European wind turbine manufacturers Siemens Gamesa and Vestas will cut a total of almost 1,200 jobs from manufacturing plants in Denmark and Germany, and there could be more job losses to come for the sector.

As existing production capacity in Europe becomes outdated and demand in the region slackens, there could be more layoffs ahead, said Shashi Barla, Wood Mackenzie’s principal analyst for global wind supply chain and technology. 

"The global onshore market is expected to decline 8 to 10 percent in 2021-2022 compared to the peak in 2020," Barla said. "Turbine OEMs are gearing up with job cuts to address the challenges they will face two years down the line."

On Thursday, Siemens Gamesa released a press statement in Danish saying it was phasing out production of its direct-drive turbines in Brande and blades in Aalborg.

Andreas Nauen, the head of Siemens Gamesa Renewable Energy in Denmark, was quoted as saying: “We deeply regret to have to say goodbye to good and valued colleagues.”

On Friday morning, Vestas dealt the sector another blow.
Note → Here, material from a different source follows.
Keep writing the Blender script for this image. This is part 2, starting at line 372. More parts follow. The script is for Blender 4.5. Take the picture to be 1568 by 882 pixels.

The world's largest wind turbine supplier will be cutting 590 “hourly-paid” employees, including 500 temporary or contract workers. The cuts are linked to the scaling down of V136 blade production at the Lauchhammer site in Germany and in Lem in Denmark. The company said it would be investing in other blade technology.

Jean-Marc Lechêne, executive VP and COO at Vestas, said: “We’re pleased that our new EnVentus and 4-megawatt platform solutions are very well received by our customers all over the world, but the resulting manufacturing changes mean we must unfortunately let go of good, hardworking colleagues.”

Vestas' EnVentus turbines will come equipped with blades as long as 162 meters. Taller towers and longer blades are key factors in the wind industry's continuing cost declines.

In addition to the shifting product portfolio, Vestas also acknowledged that cost was a factor.

“Today’s very competitive industry and the fast-moving energy transition means we must introduce new products and solutions where and when the market requires them. Our continued competitiveness in this environment means we must adjust our global manufacturing footprint to ensure we proactively manage our cost base and invest in new solutions to capture future growth,” said Lechêne.

In the second quarter of 2019, Vestas notched the highest quarterly order intake for a wind turbine supplier in history, at 5.7 gigawatts, as developers in the U.S. and China race to beat subsidy deadlines.

The European job losses are perhaps not a huge surprise. Barla pointed out that pressures on profitability, created by a string of very competitive bids for orders in 2017, is pushing supply chains toward the more cost-effective Asia-Pacific region. 

"The high-cost manufacturing footprint in markets like Denmark and Germany will be scaled down," Barla said. "We have already seen this phenomenon across the supply chain to reduce manufacturing capacity in these markets."

However, Barla noted that the downsizing has been largely focused on onshore wind. He expects Europe's offshore supply chain to stay rooted to the big demand in Germany, Denmark and the U.K.

Siemens Gamesa has European manufacturing facilities in Spain, Germany, Denmark and the U.K. Earlier this month it announced a nacelle assembly plant in Taiwan, where it has several large offshore orders. In 2017 it opened a blade plant in Morocco.

Vestas’ European production is also centered in Denmark, Germany and Spain.